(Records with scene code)
━━━━━━━━━━━━━━━━━━━━━━━━━━━━━━

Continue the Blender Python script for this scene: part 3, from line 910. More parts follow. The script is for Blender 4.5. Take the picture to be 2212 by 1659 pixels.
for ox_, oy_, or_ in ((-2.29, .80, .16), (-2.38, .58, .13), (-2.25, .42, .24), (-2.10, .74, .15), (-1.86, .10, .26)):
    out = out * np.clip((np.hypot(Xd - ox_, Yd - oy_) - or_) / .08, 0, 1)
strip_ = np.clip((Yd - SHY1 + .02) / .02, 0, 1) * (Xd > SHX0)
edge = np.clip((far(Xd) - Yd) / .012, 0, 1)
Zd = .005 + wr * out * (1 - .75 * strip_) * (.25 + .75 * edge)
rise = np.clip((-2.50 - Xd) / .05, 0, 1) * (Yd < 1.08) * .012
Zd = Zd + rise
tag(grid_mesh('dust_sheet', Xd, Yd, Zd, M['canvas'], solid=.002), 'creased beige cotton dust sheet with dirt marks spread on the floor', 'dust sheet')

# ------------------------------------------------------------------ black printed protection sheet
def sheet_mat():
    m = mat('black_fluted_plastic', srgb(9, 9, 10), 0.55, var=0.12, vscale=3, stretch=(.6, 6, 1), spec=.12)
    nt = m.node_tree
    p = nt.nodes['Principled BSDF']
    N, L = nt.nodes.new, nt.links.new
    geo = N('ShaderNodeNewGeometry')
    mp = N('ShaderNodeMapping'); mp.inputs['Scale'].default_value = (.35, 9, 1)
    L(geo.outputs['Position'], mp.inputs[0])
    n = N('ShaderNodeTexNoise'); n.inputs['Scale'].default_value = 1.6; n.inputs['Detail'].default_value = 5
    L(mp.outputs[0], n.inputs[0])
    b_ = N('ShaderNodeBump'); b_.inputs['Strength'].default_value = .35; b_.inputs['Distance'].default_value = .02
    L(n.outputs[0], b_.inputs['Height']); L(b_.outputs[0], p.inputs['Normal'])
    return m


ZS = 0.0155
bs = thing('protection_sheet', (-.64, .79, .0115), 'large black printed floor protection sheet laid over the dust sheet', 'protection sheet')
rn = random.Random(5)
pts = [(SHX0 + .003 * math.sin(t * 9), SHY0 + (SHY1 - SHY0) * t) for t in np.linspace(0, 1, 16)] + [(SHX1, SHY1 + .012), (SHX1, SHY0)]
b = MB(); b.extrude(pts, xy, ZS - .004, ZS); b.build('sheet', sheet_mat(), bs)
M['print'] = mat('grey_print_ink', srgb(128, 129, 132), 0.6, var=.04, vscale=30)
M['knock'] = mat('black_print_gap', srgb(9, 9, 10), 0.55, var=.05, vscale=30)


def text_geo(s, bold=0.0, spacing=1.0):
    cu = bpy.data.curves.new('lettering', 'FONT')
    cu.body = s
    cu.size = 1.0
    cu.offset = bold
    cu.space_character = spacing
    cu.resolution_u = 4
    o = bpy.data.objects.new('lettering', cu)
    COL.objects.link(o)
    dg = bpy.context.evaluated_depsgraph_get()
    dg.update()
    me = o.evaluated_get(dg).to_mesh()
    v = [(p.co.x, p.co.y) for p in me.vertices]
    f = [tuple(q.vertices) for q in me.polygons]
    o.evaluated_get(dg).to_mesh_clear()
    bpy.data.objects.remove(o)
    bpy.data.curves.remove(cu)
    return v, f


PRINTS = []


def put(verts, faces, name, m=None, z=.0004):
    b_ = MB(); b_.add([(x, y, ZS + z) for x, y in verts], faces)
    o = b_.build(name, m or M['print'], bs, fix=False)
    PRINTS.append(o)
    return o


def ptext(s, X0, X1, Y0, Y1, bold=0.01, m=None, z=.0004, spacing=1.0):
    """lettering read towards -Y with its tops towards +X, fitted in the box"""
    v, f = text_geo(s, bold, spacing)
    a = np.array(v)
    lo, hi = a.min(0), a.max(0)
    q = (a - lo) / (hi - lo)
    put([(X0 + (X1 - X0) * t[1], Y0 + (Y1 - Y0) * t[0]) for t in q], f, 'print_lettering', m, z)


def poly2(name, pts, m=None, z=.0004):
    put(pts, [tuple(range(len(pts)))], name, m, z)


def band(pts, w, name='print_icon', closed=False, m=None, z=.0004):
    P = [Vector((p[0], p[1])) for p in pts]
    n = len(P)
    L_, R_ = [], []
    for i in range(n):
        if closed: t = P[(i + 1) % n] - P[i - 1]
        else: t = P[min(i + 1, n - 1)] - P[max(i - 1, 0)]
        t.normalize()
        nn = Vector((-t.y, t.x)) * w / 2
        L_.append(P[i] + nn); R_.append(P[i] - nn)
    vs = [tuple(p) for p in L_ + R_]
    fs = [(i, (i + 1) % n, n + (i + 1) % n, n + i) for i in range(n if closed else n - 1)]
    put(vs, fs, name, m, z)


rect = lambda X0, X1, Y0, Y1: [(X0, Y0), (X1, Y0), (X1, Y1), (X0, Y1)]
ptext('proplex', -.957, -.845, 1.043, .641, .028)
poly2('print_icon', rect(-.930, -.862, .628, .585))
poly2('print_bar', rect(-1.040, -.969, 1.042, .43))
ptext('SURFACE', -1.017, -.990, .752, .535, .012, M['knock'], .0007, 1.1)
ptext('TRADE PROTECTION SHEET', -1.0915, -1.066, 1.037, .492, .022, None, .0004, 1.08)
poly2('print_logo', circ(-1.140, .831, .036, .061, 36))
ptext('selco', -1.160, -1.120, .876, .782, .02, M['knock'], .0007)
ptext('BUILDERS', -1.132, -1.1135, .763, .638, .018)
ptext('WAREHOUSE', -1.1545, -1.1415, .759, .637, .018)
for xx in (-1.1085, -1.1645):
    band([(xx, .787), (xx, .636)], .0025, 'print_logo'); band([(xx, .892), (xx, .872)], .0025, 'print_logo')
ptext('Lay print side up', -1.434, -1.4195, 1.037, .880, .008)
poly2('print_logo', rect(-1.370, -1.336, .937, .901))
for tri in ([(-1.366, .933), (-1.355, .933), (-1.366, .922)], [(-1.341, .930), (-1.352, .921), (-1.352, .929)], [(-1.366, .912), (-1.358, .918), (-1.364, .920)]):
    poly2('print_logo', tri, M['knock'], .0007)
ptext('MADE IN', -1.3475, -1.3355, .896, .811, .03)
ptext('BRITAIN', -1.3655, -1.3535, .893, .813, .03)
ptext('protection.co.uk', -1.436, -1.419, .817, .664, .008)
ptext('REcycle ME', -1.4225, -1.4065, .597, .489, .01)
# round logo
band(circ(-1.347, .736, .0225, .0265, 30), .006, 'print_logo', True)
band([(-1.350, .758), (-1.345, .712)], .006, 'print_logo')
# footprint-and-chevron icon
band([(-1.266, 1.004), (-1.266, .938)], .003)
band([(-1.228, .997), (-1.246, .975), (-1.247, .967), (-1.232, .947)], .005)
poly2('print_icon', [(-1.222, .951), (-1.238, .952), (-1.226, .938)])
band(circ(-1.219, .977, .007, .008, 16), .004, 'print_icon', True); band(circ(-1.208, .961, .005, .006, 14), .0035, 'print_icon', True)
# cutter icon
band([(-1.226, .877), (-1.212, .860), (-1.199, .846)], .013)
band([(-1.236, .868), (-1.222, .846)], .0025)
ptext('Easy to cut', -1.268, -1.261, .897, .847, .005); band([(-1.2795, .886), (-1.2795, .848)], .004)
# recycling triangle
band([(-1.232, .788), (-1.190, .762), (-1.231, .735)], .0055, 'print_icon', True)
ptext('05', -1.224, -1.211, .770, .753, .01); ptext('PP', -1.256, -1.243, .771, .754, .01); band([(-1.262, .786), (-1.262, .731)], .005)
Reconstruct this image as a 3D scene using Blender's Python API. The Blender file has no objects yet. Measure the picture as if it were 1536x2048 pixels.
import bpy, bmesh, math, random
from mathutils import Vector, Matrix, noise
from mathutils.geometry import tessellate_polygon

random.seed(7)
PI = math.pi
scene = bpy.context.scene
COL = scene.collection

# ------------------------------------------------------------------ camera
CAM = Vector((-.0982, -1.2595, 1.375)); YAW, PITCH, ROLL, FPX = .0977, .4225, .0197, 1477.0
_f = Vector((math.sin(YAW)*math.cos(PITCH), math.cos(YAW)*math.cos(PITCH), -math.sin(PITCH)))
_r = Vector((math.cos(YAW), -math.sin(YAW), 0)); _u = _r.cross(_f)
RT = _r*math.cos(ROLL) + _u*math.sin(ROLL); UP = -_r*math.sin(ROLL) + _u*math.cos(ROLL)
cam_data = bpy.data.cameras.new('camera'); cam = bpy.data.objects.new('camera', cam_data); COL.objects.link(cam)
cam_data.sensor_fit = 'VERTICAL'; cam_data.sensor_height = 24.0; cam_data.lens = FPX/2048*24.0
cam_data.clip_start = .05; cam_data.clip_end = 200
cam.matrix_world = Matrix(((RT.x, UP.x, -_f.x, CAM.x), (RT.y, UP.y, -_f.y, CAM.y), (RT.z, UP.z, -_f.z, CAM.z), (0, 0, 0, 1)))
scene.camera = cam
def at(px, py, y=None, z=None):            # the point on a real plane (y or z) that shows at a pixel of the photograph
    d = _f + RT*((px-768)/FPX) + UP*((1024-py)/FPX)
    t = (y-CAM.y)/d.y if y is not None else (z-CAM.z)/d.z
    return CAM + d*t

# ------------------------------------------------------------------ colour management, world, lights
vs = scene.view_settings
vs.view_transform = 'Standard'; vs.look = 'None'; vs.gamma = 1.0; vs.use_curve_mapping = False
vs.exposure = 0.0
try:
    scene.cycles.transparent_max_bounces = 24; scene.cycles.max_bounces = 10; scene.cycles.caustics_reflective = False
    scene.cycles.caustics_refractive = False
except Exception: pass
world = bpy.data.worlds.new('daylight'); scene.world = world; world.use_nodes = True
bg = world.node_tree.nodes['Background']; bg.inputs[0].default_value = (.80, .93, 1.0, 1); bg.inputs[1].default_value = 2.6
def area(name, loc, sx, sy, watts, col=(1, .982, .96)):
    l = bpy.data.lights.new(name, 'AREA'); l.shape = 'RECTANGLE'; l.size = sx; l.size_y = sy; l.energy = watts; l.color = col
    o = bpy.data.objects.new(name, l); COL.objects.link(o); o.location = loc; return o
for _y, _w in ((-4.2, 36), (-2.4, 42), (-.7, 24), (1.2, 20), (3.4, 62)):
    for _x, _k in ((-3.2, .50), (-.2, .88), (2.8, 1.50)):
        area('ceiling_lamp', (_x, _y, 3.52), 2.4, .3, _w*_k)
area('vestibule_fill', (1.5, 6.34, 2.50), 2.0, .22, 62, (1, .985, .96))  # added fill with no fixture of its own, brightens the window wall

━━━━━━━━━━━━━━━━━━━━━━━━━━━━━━

WHAT TO WORK ON
What you return should be the lines from the start of the data through the line with "floor', 'dust sheet')", quoted exactly and nothing more.

OUTPUT FOR THIS TASK
Continue the Blender Python script for this scene: part 3, from line 910. More parts follow. The script is for Blender 4.5. Take the picture to be 2212 by 1659 pixels.
for ox_, oy_, or_ in ((-2.29, .80, .16), (-2.38, .58, .13), (-2.25, .42, .24), (-2.10, .74, .15), (-1.86, .10, .26)):
    out = out * np.clip((np.hypot(Xd - ox_, Yd - oy_) - or_) / .08, 0, 1)
strip_ = np.clip((Yd - SHY1 + .02) / .02, 0, 1) * (Xd > SHX0)
edge = np.clip((far(Xd) - Yd) / .012, 0, 1)
Zd = .005 + wr * out * (1 - .75 * strip_) * (.25 + .75 * edge)
rise = np.clip((-2.50 - Xd) / .05, 0, 1) * (Yd < 1.08) * .012
Zd = Zd + rise
tag(grid_mesh('dust_sheet', Xd, Yd, Zd, M['canvas'], solid=.002), 'creased beige cotton dust sheet with dirt marks spread on the floor', 'dust sheet')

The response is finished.